Somerset appears not to have realised quite how furious the King and council were, and the
Crowland Chronicle Continuations
tell us that he returned ‘amid much pomp to England’. He was soon made aware of the anger directed at him when he was refused an audience with the King, instead being banished from court. A chastened Somerset returned to his West Country estates, aware that his career was over and that he was facing a charge of treason. According to the
Crowland Chronicle Continuations
, which appears to be a reliable source for Somerset and his family,
The noble heart of a man of such high rank upon his hearing this most unhappy news [i.e., his banishment], was moved to extreme indignation; and being unable to bear the stain of so great a disgrace, he accelerated his death by putting an end to his existence, it is generally said; preferring thus to cut short his sorrow, rather than pass a life of misery, labouring under so disgraceful a charge.

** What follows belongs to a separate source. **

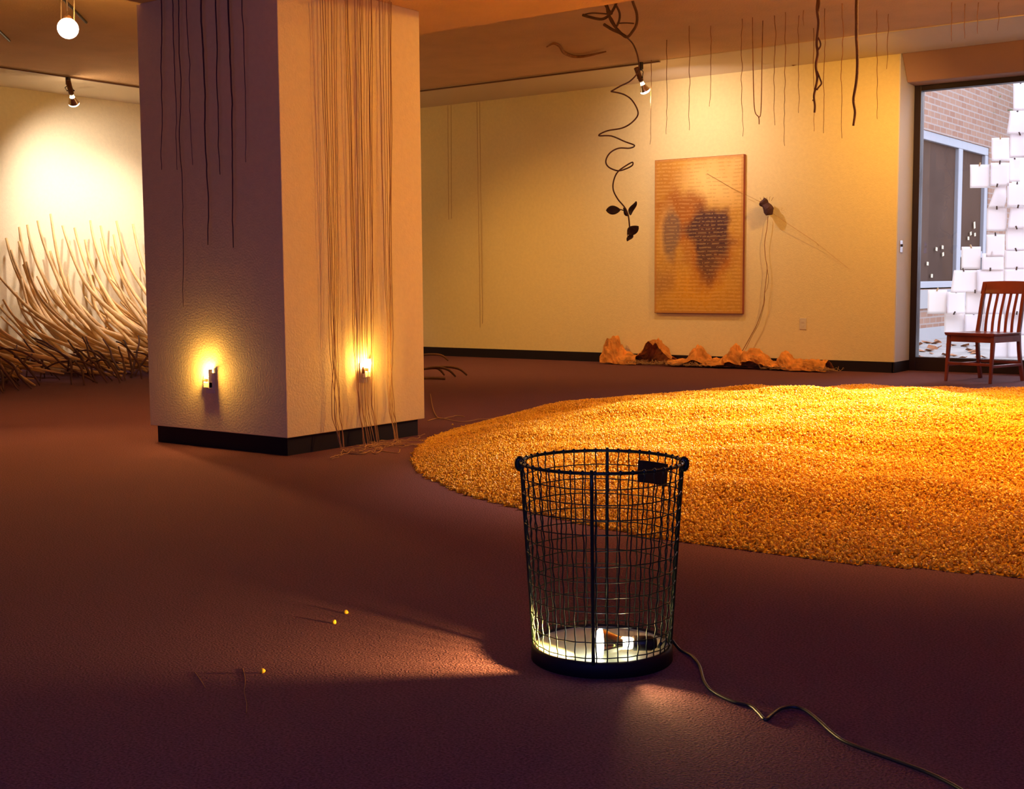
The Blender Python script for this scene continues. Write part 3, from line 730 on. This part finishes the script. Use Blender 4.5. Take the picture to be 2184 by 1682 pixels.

Somerset died just under a year after the birth of his only child. The charge of suicide cannot be substantiated, but it is certainly a possibility, as he was in the greatest disgrace. Margaret Beaufort had no memory of her father, but she was later associated with Crowland Abbey and would have heard the rumours about her father’s death. In commenting on Somerset’s death, the Crowland chronicler recited a prophecy about the duke, declaring that it had been foreseen that ‘hardly for twice two years endured John’s pride of power’. As a sign of her sympathy for her father, Margaret later paid for a grand tomb to mark his grave and that of her mother at Wimborne Minster in Dorset. Even from her infancy, Margaret Beaufort’s life was subject to the jubilation and miseries of Fortune’s wheel, and she reached her first birthday as both the daughter of a disgraced probable suicide and one of the greatest heiresses in England.
With the disgrace and early death of her father, Margaret, who was only days away from her first birthday, was left in a precarious position. Before he left for France, Margaret’s father had secured the King’s agreement that, in the event of his death, his wife would be left with custody of their child. Whilst Somerset’s younger brother, Edmund Beaufort, inherited the Somerset earldom and some estates entailed on the male line, Margaret was left very wealthy, and certain members of the court began to look greedily towards her wardship and eventual marriage.